Porquê Lisboa? "Essa é de resposta fácil: porque vivo aqui", graceja. A pergunta tem várias camadas e Gould compreende o que está em causa. "Portugal é muito interessante, do ponto de vista racial, por ser uma espécie de caldeirão cultural desde há milhares de anos. Estou ciente do passado colonial português e esse tema é sempre discutido nas sessões fotográficas."

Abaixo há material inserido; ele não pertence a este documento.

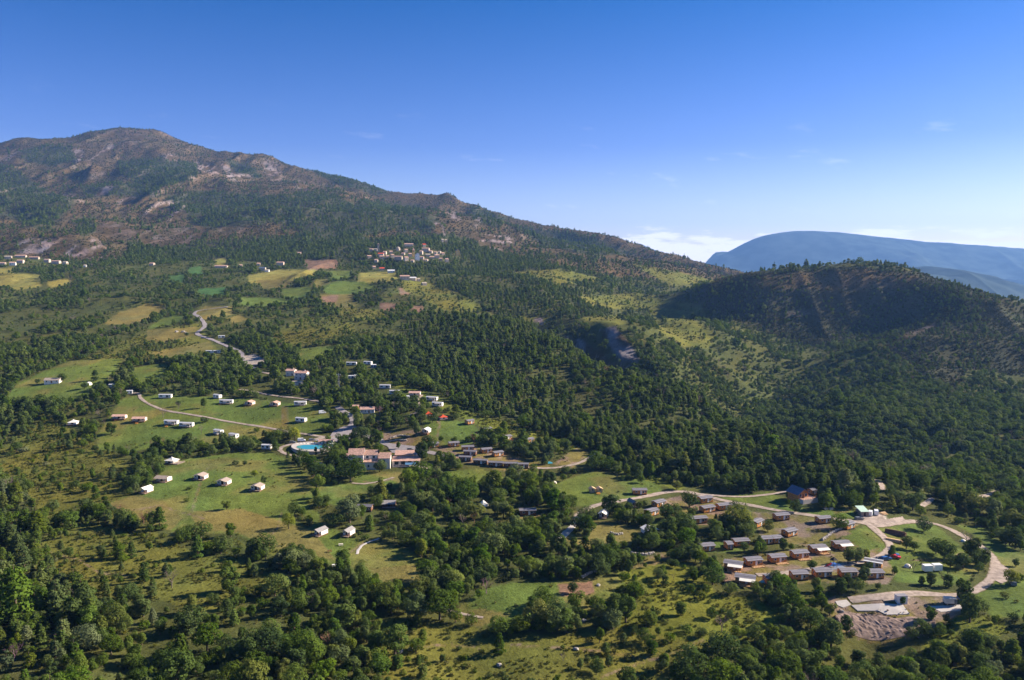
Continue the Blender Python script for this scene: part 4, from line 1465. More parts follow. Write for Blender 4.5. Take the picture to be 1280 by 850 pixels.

Após quatro anos a residir em Portugal, Gould tem a sensação que o passado colonial português é tratado, nas escolas, de forma superficial e pouco crítica, "o que gera sentimentos de orgulho" que podem dar origem a polarização entre grupos. No Reino Unido passa-se o mesmo, garante, e contra isso existe apenas uma arma: o conhecimento. "Muitas das pessoas que retratei são parte colonizador e parte colonizado. Elas estão em melhor posição para falar sobre o assunto." Theo Gould, um dos fotógrafos finalistas da presente edição dos Sony World Photography Awards, promete dar seguimento a MIXED.